Looking at per capita GHG emissions is complicated, especially when you include all emissions within a city. For example, if a city has a major shipping port or airport, emissions will be relatively high. Or, if there is a high concentration of industry within the city limits, emissions will be higher. Availability of hydropower reduces emissions. Although calculating emissions can be difficult, city planners and policy analysts can only begin to build better cities when good, disaggregated information is available.

In an upcoming blog, we will look at the variation in per capita GHG emissions across Canada and why this is important for cities everywhere.



Interesting story but it also points to the exclusions from the analysis including employment travel and influence of industry location. To live in relatively dense population centres, well served by public transport, with many destinations within walking distance may well reduce per capita GHG emissions ... but only because that's the way it's been measured. Are all the emissions associated with the infrastructure of these ideal dense poulation centres included? Maybe the locations that support these ideal centres (that is, the ports and industrial centres) should be given credit for the savings they generate for people who dont have to produce food, materials, electricity, water etc?.

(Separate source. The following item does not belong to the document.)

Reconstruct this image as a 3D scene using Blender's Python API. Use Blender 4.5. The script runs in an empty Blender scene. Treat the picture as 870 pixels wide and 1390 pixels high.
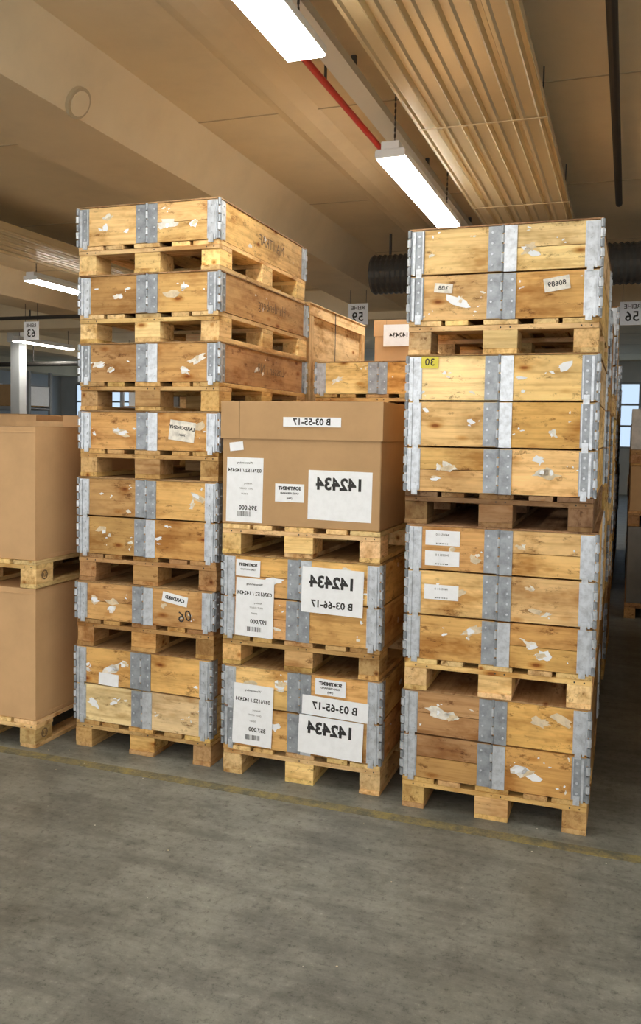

Good point David. Yes, the analysis is limited and caution is needed when looking just at these numbers. For example if someone living in the lower GHG emitting neighbourhood flies for more than 40 hours a year their overall emissions would be higher than someone living in the more spread-out neighbourhood (assuming that they did not fly). Other things like seasonal (second) homes, family size, and type of employment and hobbies will also have a big impact on total overall emissions. The comparison of neighbourhoods is more of a place to start. Regards, Dan

Submitted by Sameer Akbar on
Remember 'Ecological Footprint' for cities ( Ecological _ footprint ) ? Well that was not too long before 'Carbon Footprint' came along. However, the challenges are not too different. It is most important to be clear and transparent about 'what' , 'how', and 'why' the assessment is being made. It is often unclear what the carbon footprint is assessing. Is it the "gross" or "absolute" emissions, or is it the "net" or "relative" emissions ? While the former is really the footprint, the latter is a measure of the impact of an intervention, with respect to a counterfactual scenario. However, it is important to clearly define the intervention. The boundary of an intervention may vary depending on it nature and scale. For example, a new urban road may affect the whole network of roads in a city and hence have major indirect impacts in terms of carbon emissions, as compared to replacing pump sets at the municipal waste water treatment facility. In the parlance of GHG accounting this opens up the question of scope 1, 2 and 3 emissions - as defined by the GHG protocol ( How the counterfactual scenario is defined can affect the assessment significantly ; and this relates to how the baseline or business-as-usual scenario is defined. The baseline could be considered "static" or "dynamic"? While the former assumes that without intervention the scenario would continue to be the same as before the intervention, the latter assumes changes that would occur over the time period of assessment. The time period could range from an average year of operation / implementation to the economic lifetime of the intervention; or even the time frame of loan repayment, if externally financed. Finally, the question boils down to why the footprint is being assessed. Is it to account for emissions or analyze the impact of interventions? While the former would call for a gross or absolute assessment, the latter requires the assessment of net or relative emissions.